Enfin, il semble que l'application de la présente convention suppose
l'existence préalable d'une opération des Nations unies. Ainsi, l'enlèvement de
Vincent Cochetel, en 1998, n'aurait pas été intégré dans le champ d'application
de la convention si celle-ci avait pu être invoquée au moment des faits, car il
n'existe pas d'opération des Nations unies en Ossétie du Nord, dans la
Fédération de Russie, et que, par ailleurs, le Caucase n'est pas classé parmi
les régions du monde induisant un « risque exceptionnel » pour les personnels
qui y sont engagés, ce qui est très surprenant.
Dans cette logique, on peut se demander si la présente convention pourrait
s'appliquer à l'intervention du Haut-Commissariat pour les réfugiés dans le
cadre de la crise du Kosovo. En d'autres termes, cette zone est-elle considérée
comme présentant un risque majeur pour les personnels qui y sont engagés ?
En conclusion, cette convention, si elle constitue une avancée, apparaît
néanmoins comme un texte de circonstance traduisant la prise de conscience
internationale d'un problème majeur qui n'ira pas en s'atténuant. C'est surtout
un pas franchi par la communauté internationale en direction d'une prise de
conscience vigilante des dangers liés à une intervention humanitaire dans des
régions sensibles. Cette convention vient compléter les conventions de Genève
de 1949.
Au demeurant, je serai moins optimiste que vous, monsieur le ministre, car on
peut douter, à mon avis, de sa réelle efficacité et imaginer que la punition
des Coupables passera plus par l'intervention de la cour pénale internationale
que par la mise en oeuvre des procédures de coopération qu'elle instaure.

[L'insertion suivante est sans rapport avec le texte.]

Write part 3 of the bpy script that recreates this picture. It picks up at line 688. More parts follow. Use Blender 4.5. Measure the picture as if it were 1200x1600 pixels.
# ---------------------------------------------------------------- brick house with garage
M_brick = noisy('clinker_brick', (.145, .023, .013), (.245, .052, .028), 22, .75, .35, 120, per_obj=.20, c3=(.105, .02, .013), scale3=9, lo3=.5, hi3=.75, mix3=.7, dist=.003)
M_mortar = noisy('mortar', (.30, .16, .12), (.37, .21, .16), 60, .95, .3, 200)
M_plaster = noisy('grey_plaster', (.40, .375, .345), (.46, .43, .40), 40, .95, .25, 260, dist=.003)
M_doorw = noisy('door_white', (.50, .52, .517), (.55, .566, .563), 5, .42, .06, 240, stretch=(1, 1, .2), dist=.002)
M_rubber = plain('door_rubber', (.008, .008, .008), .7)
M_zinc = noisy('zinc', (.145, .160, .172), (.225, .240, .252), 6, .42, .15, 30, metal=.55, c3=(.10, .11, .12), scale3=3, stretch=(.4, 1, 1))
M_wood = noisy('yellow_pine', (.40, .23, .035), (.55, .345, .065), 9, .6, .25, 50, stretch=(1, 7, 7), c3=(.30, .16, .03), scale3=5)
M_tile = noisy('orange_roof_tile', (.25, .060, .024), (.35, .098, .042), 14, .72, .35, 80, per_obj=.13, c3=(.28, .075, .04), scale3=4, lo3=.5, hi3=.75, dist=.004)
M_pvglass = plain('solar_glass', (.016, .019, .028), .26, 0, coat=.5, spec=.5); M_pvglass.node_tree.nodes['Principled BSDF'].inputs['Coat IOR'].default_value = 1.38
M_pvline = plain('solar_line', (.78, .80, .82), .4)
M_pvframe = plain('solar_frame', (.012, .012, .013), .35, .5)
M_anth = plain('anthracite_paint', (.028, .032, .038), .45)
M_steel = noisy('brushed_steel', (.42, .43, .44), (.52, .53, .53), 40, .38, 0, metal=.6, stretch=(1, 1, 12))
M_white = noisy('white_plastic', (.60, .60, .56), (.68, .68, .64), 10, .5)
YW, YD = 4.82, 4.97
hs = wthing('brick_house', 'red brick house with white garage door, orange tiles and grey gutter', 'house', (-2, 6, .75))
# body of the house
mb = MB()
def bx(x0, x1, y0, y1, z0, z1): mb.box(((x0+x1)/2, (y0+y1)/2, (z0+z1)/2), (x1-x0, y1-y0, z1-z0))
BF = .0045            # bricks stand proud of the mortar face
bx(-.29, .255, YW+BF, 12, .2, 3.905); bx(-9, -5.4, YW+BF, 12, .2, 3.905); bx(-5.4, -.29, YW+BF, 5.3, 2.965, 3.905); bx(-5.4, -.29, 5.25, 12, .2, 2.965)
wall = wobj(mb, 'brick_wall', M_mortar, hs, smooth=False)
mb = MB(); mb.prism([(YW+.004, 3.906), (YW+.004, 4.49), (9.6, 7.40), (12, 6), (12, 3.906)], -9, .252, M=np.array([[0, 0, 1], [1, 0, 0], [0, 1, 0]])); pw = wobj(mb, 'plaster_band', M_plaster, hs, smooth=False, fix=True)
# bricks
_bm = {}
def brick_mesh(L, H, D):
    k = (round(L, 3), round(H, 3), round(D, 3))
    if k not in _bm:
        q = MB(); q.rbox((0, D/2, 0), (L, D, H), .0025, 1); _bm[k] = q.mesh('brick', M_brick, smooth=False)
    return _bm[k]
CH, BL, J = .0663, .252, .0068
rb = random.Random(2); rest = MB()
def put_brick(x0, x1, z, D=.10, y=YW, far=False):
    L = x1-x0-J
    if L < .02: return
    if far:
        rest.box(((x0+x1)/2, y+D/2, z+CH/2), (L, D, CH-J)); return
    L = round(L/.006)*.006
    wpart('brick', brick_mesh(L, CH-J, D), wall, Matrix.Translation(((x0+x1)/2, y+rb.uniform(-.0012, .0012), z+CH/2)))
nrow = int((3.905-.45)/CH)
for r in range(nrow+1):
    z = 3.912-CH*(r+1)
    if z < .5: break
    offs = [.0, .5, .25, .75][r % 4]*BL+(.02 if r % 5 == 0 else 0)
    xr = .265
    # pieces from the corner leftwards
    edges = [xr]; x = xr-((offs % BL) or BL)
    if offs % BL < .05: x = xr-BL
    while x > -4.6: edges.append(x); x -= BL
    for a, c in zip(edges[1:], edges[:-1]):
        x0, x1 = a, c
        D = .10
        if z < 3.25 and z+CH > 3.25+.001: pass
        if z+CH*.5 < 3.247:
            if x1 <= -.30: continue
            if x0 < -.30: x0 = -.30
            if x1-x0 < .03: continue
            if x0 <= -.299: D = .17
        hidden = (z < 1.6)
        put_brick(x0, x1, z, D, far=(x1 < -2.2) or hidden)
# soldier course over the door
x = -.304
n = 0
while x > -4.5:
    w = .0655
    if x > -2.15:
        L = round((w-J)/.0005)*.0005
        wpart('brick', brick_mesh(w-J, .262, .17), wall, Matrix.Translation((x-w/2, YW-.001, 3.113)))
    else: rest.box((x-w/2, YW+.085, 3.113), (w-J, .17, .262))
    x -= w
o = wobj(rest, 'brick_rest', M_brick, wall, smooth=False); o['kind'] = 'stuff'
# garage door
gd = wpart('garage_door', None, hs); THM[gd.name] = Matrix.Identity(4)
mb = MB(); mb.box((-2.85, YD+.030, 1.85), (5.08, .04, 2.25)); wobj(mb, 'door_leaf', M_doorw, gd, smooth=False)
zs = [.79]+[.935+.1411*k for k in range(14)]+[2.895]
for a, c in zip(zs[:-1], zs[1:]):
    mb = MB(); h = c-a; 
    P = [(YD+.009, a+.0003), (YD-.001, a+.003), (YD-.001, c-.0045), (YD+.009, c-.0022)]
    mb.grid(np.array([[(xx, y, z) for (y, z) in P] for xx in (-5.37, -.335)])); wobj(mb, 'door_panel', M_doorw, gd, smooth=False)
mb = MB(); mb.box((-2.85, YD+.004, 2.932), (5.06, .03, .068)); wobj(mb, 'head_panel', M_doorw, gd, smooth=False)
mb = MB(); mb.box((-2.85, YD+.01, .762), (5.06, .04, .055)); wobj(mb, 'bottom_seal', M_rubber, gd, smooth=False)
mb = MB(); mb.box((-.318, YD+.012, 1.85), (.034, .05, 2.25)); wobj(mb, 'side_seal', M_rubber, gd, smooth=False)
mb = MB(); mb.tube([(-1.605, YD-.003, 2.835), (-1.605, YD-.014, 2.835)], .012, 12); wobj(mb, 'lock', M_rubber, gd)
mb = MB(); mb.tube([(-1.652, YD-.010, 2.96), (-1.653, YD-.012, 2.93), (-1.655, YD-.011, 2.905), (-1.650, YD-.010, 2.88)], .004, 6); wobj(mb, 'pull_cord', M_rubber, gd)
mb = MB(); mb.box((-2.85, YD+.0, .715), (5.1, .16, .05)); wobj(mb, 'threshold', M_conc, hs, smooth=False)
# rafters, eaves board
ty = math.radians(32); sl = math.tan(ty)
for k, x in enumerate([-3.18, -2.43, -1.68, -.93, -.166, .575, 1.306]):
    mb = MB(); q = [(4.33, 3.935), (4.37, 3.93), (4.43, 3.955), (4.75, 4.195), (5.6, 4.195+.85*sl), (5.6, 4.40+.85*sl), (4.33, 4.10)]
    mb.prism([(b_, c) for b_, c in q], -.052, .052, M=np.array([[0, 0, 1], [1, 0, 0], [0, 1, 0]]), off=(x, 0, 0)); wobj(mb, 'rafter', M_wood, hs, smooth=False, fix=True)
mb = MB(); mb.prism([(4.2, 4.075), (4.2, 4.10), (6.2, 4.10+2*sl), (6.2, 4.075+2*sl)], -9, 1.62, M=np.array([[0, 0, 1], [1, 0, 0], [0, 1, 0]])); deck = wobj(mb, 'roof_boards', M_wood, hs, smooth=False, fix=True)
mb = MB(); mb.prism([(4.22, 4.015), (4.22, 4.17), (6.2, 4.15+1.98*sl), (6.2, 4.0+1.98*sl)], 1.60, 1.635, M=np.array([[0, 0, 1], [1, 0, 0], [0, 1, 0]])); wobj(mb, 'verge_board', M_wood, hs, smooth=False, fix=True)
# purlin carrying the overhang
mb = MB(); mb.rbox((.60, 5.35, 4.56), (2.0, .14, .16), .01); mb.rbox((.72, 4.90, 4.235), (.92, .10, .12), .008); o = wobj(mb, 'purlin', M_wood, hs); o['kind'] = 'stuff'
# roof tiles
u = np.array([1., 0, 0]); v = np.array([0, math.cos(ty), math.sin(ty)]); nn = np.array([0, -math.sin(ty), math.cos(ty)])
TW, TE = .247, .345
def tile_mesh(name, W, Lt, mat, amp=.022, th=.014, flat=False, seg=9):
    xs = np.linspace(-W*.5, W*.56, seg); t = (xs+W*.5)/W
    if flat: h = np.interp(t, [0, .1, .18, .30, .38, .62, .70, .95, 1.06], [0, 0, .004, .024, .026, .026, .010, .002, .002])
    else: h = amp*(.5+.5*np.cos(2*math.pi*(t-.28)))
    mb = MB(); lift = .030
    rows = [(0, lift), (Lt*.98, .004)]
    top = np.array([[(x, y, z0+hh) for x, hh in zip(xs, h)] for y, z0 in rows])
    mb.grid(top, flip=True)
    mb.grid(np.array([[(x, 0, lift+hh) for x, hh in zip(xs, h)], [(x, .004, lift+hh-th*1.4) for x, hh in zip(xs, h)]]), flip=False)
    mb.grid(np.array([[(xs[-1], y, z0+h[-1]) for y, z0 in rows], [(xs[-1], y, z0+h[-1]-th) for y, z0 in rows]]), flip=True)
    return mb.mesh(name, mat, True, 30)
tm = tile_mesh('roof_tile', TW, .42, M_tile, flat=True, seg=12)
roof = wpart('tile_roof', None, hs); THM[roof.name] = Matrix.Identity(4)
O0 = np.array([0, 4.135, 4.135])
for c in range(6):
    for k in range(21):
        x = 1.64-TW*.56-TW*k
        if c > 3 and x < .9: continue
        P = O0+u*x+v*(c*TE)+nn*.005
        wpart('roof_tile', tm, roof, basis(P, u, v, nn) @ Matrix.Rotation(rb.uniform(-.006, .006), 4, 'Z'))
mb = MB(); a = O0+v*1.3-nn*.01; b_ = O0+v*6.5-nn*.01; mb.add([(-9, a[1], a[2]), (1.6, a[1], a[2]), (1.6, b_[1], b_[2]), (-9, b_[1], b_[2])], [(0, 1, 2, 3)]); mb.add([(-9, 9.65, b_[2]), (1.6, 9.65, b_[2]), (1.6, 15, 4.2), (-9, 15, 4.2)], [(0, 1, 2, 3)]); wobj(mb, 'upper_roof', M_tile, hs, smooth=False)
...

Notons de plus que le statut de Rome de 1998, qui a institué la Cour pénale
internationale, définit précisément les agressions visées par la présente
convention. Il qualifie de crime de guerre relevant de la compétence de cette
juridiction « le fait de lancer des attaques délibérées contre le personnel,
les installations, le matériel, les unités ou les véhicules employés dans le
cadre d'une mission d'aide humanitaire ou de maintien de la paix conformément à
la Charte des Nations unies ».
Sous le bénéfice de ces observations, la commission des affaires étrangères,
de la défense et des formes armées vous invite, mes chers collègues, à adopter
le projet de loi autorisant la ratification de la convention du 9 décembre
1994.
M. le président.
Personne ne demande la parole dans la discussion générale ?...
La discussion générale est close.
Nous passons à la discussion de l'article unique.
«
Article unique
. - Est autorisée la ratification de la convention sur
la sécurité du personnel des Nations unies et du personnel associé, adoptée à
New York, le 9 décembre 1994 et signée par la France, le 12 janvier 1995, et
dont le texte est annexé à la présente loi. »
Personne ne demande la parole ?...
Je mets aux voix l'article unique du projet de loi.